Algumas desafiam-me. Mas, geralmente, quando me encontram, já eu estou a correr, e eu é que lhes lanço o desafio. É este o objetivo, desafiar os portugueses. É o que esta campanha quer fazer: não só ajudar a Associação [Jorge Pina] mas ajudar os portugueses a terem hábitos saudáveis. Porque ao ajudarem a Associação, eles estão também a ajudar-se a si próprios. E tenho já recebido feedbacks de pessoas que me dizem: “Você pôs-me a correr. Eu não corria, porque tinha um problema, e voltei a correr só por sua causa. Obrigado.” E eu também agradeço sempre. Porque são eles que fazem com que a Escola [de Atletismo Adaptado] possa continuar. Porque nós queremos ajudar mais jovens e queremos também ir mais longe, mais além.

Ainda mais?

Sim. Se calhar ter outra escola noutra parte de Portugal.

Em que sítio?

Primeiro, temos de fazer sondagens. Isso é mesmo necessário. Não basta querer criar uma outra escola. Temos de saber quantas pessoas vamos ajudar com essa escola, quantas pessoas com deficiência há nessa determinada zona, se há facilidades que lhes permitam deslocar-se até à escola, arranjar parceiros nesse sítio que queiram abraçar o projeto… Sempre com a Rexona como parceira. Achamos que a Rexona está a mostrar às outras empresas o que é a responsabilidade social ao ajudar estas associações e instituições que não têm nada. E eu descobri que a Unilever Jerónimo Martins tem por hábito associar-se a causas sociais. Todas as marcas têm uma causa por trás. Isso deixa-me feliz. E ainda bem que a Rexona quis apoiar o meu sonho, que era um sonho que eu tinha há muito tempo, e deixou que as outras pessoas pudessem sonhar comigo.

É sobre sonhos e vontades que esta campanha fala. ‘Onde há vontade não há limitações’ é o mote. Para si, tudo é possível?

Para mim tudo é possível. Não há impossíveis. Gosto de sonhar. Gosto de realizar. Gosto de desafios. Gosto que me digam que é difícil, pois isso faz-me ter mais força para continuar e mostrar que é possível.

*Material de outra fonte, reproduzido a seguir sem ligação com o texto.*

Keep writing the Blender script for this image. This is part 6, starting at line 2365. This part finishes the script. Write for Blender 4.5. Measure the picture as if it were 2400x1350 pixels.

Agora deixei de ver com os olhos do mundo e passei a ver com os outros olhos, os olhos da alma, do coração. E a ver o invisível.

Onde é que vai buscar essa força?

Dentro de mim. Sou uma pessoa muito espiritual. Tento encontrar em mim essa força divina que eu sei que existe e sei que todas as pessoas têm dentro delas. Sou igual a todos os outros e acho que todos nós temos grandes capacidades que ainda não foram exploradas, e eu estou a tentar motivar as pessoas para procurarem essa força dentro delas.

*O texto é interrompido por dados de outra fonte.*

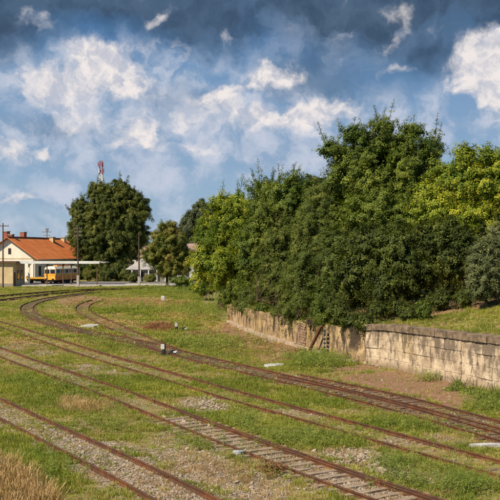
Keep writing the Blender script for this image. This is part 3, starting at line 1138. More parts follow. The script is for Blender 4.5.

Já tinha essa força antes de perder a visão?

Eu acho que ela estava escondida atrás dos meus olhos e da minha visão do mundo. Agora deixei de ver com os olhos do mundo e passei a ver com os outros olhos, os olhos da alma, do coração. E a ver o invisível. E tento ver aquilo que ninguém vê. Ando sempre à procura. Muitos buscam o ‘ter’, mas eu procuro o ‘ser’. Acho que andamos todos enganados e iludidos com o mundo, com aquilo que os olhos nos mostram, e esquecemo-nos de sentir o que o coração fala. Eu acho que é isso que temos de procurar.

Na adolescência, conviveu de perto com a delinquência. O desporto foi a sua salvação?

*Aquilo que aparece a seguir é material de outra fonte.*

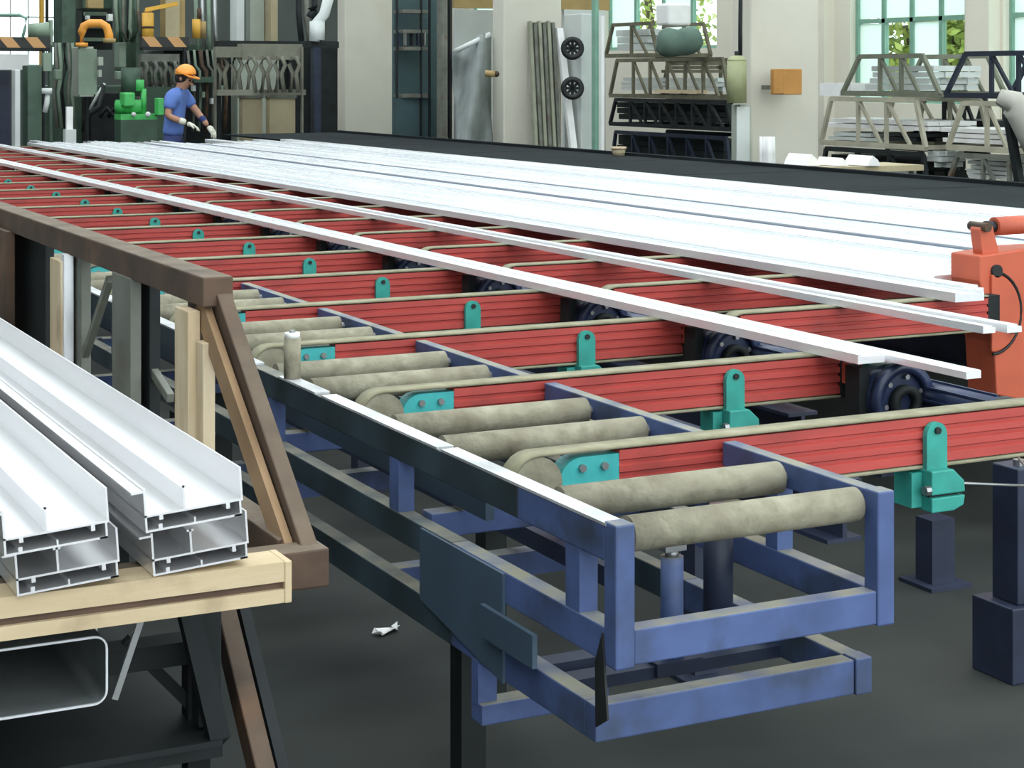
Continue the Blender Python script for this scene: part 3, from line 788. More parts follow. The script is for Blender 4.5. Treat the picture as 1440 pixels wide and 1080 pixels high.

O desporto salvou-me, mas a cegueira também. E o encontro com o meu ser interior também me salvou. Podia ter escolhido muitos caminhos depois da cegueira, mas acho que depois da tempestade vem sempre a bonança. E apesar de tudo aquilo que me aconteceu, ainda havia muita felicidade, ainda havia muita coisa por descobrir.

O que é que descobriu?

Que acho que estou aqui para mostrar alguma coisa a alguém. Sinto-me um mensageiro. Descobri isto desta forma. Não quero que as outras pessoas tenham de descobrir da mesma forma que eu. Mas eu tive de cegar e passar por tudo o que passei para me transformar na pessoa que sou hoje.

A adaptação foi dura. O boxe era a minha paixão.

Como é que se iniciou no desporto?

Comecei com 11 anos, a jogar à bola. Mas logo descobri que tinha mais jeito com as mãos, então fui para o boxe. Depois do boxe veio a cegueira. E então descobri o atletismo adaptado. E agora sou atleta paraolímpico, já fui a dois Jogos Olímpicos [Pequim, 2008, e Londres, 2012] e quero continuar a correr. Porque a vida é uma corrida. Mas quero fazê-la não em cem metros, mas sim numa maratona, numa longa maratona. Eu quero desfrutar da vida. Quero que ela dure, e dure… Se calhar vou passar para as ultramaratonas [risos].